Almost right. 1a applies to nouns beginning with a vowel or "f", but only in the "f" is followed by a vowel (e.g. "d'fhear", but "do fhrancach" = "to a rat"). I think a simpler way to look at it is that "do" lenites a following consonant, then if the resulting noun begins with a vowel sound (as you know, "fh" is silent, but "fhr" and "fhl" sound like "r" and "l") the "do" is reduced to "d'" to avoid two vowel sounds coming together.
"Don" doesn't lenite "d" or "t", in the same way as the article by itself never lenites these consonants (don duine, don teach); in some dialects (especially in the north) it prefixes "t" to "s" (don tsagart), as the article regularly does with "s" in situations in which it would otherwise lenite.
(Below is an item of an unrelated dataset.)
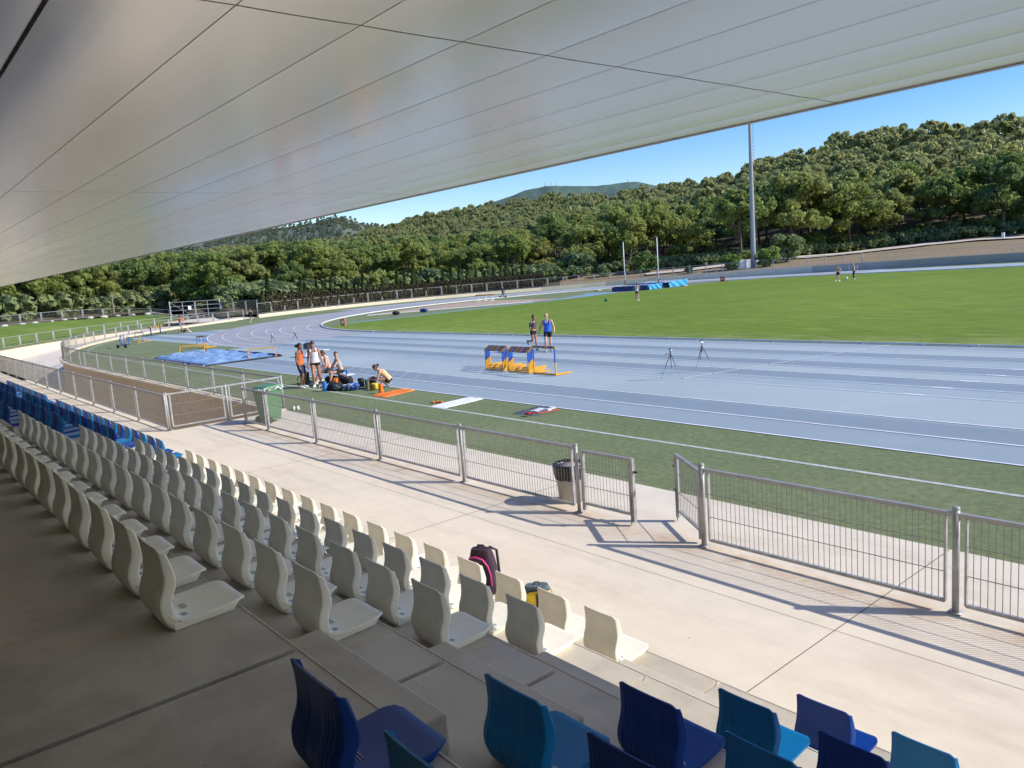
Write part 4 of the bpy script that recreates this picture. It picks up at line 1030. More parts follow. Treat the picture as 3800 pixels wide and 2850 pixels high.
def roller(loc, r, h, m, label, core='black'):
    t = thing('foam_roller', label, 'foam roller', loc); b = MB(); prof = []
    n = 14
    for i in range(n):
        z = h * i / (n - 1); prof.append((r - (.006 if i % 2 else 0), z))
    b.lathe([(r * .62, 0)] + prof + [(r * .62, h)], 22, 0); b.lathe([(r * .62, h), (r * .60, .02)], 18, 1); b.build('foam_tube', [m, core], t, False); return t
roller((-25.93, 12.72, 0), .082, .34, 'bluefoam', 'blue foam roller standing upright on the white turf line')
roller((-23.15, 13.42, 0), .082, .34, 'orangefoam', 'orange foam roller standing at the end of the orange towel')
roller((-24.6, 13.74, 0), .06, .33, 'camo', 'mottled brown foam roller standing beside the yellow bag', 'dark')
def towel(name, label, cat, corners, m, wr=.02, seed=0, z0=.012, nu=24, nv=14, rag=.04, mats2=None):
    A, B_, C_, D_ = [Vector((*c, 0)) for c in corners]; cen = (A + B_ + C_ + D_) / 4; b = MB()
    def fn(u, v):
        p = (A.lerp(B_, u)).lerp(D_.lerp(C_, u), v); e = min(u, 1 - u, v, 1 - v)
        ed = rag * noise.noise((p.x * 5, p.y * 5, seed)) * max(0, 1 - e * 8); nrm = (p - cen).normalized()
        z = z0 + wr * (noise.noise((p.x * 3.2, p.y * 2.2, seed)) * .5 + .5) + wr * .6 * max(0, noise.noise((p.x * 9, p.y * 7, seed + 4)))
        return tuple(p - cen + nrm * ed + Vector((0, 0, z if 0 < u < 1 and 0 < v < 1 else z0 * .4)))
    b.grid(fn, nu, nv)
    if mats2: b.m = [mats2(i % nu, i // nu) for i in range(nu * nv)]
    o = b.build(name, m, None, True, cen); return tag(o, label, cat)
towel('towel', 'long orange towel laid out on the turf by the orange roller', 'towel', [(-23.0, 12.98), (-22.2, 12.95), (-22.5, 14.42), (-23.3, 14.38)], 'orange', .05, 1)
towel('towel', 'white towel spread on the turf between the orange and patterned ones', 'towel', [(-19.22, 12.75), (-18.5, 12.77), (-18.7, 14.42), (-19.45, 14.40)], 'white', .02, 2)
towel('towel', 'dark patterned towel with pale patches lying near the track edge', 'towel', [(-15.95, 13.22), (-15.2, 13.30), (-15.5, 14.42), (-16.15, 14.45)], ['shirtG', 'white', 'red', 'slate'], .035, 3, .014, 26, 14, .06,
      lambda i, j: 1 if (abs(i - 15) < 6 and 4 < j < 10 and (i * 7 + j * 5) % 4) or (i > 20 and j > 8 and (i + j) % 3) else (3 if (i * 5 + j * 3) % 5 == 0 else 0))
t = thing('strap', 'red strap lying across the edge of the patterned towel', 'strap', (-15.1, 13.5, .05)); b = MB(); b.tube([(-.28, -.32, .02), (-.14, -.26, .04), (.0, -.1, .03), (.06, .2, .02), (.10, .55, .02)], .016, 6); b.build('webbing', 'red', t)
b = MB(); b.ell((-.2, -.3, .03), (.1, .07, .04), 10, 6); b.build('bundle', 'red', t)
b = MB()
for k in range(5): b.ell((.05 * k, .17 * math.sin(k * 1.1) * .4 + .06 * k, .035), (.07, .05, .035), 9, 6)
tag(b.build('crumpled_bib', 'orangefoam', None, True, (-19.6, 13.12, 0)), 'small crumpled orange cloth left of the white towel', 'cloth')
# bags
def blob(loc, d, m, seed, name, label, cat, parts=(), rz=0., lump=.16, sq=3.2):
    t = thing(name, label, cat, loc, rz); b = MB(); nu, nv = 22, 14
    def se(x, p): return math.copysign(abs(x) ** (2 / p), x)
    def fn(u, v):
        th = 2 * PI * u; ph = -PI / 2 + PI * v; c = se(math.cos(ph), sq)
        q = Vector((d[0] / 2 * c * se(math.cos(th), sq), d[1] / 2 * c * se(math.sin(th), sq), d[2] / 2 * (1 + se(math.sin(ph), sq))))
        k = 1 + lump * noise.noise(q * 6 + Vector((seed, 0, 0))) + lump * .5 * noise.noise(q * 14 + Vector((0, seed, 0)))
        return (q.x * k, q.y * k, max(0., q.z * k))
    b.grid(fn, nu, nv); b.build('body', m, t, True)
    for nm, mm, build in parts:
        p = MB(); build(p); p.build(nm, mm, t, True)
    return t
def strapf(pts, r=.016): return lambda p: p.tube(pts, r, 6)
def pocketf(c, d): return lambda p: p.ell(c, d, 12, 8)
blob((-28.75, 13.3, 0), (.34, .26, .46), 'blackcloth', 1, 'backpack', 'black backpack standing behind the man in orange', 'backpack', [('front_pocket', 'dark', pocketf((.02, -.12, .15), (.13, .05, .12))), ('handle', 'black', strapf([(-.05, .05, .45), (0, .06, .50), (.05, .05, .45)], .012)), ('shoulder_strap', 'dark', strapf([(-.16, -.05, .38), (-.26, -.16, .22), (-.2, -.22, .03), (.02, -.34, .012), (.22, -.46, .012)], .014))], .3)
blob((-27.35, 13.75, 0), (.58, .40, .31), 'blackcloth', 2, 'sports_bag', 'black bag under the bench behind the seated woman\'s shins', 'bag', [('handle', 'dark', strapf([(-.15, -.1, .26), (-.1, -.16, .34), (.12, -.15, .34), (.16, -.1, .26)]))], .2, .22)
blob((-26.72, 13.98, 0), (.7, .32, .30), 'blackcloth', 3, 'sports_bag', 'black mesh bag leaning against the right end of the bench', 'bag', [('flap', 'slate', lambda p: p.grid(lambda u, v: (-.2 + .8 * u, -.16 + .02 * u, .42 - .38 * u * u + .02 * v - .25 * v * (1 - u)), 8, 4))], R(12), .2)
blob((-26.75, 13.62, 0), (.36, .3, .26), 'orange', 4, 'cloth_bundle', 'bright orange bundled top between the bench legs', 'clothing', (), .4, .35, 2.2)
blob((-25.68, 13.0, 0), (.66, .34, .25), 'blackcloth', 5, 'duffel_bag', 'crumpled black duffel bag in front of the seated woman', 'bag', [('side_pocket', 'slate', pocketf((.16, -.14, .14), (.16, .07, .10))), ('handle', 'dark', strapf([(-.2, 0, .20), (-.12, -.06, .28), (.12, -.05, .28), (.2, 0, .21)]))], R(24), .3)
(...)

I think in some dialects this only happens if the noun is feminine though.
In some dialects in the south-west, there is eclipsis rather than lenition after "don" (I think whether "d" and "t" are eclipsed varies according to sub-dialect).
Basically you just need to remember (for Ulster Irish) that preposition + article causes lenition, and the lenition follows the rules for lenition after the article (e.g. nominative singular feminine, genitive singular masculine). In Munster preposition + article tends to eclipse and Connacht is somewhere in between. "Don", "den" and "sa" often lenite even in many dialects that prefer eclipsis.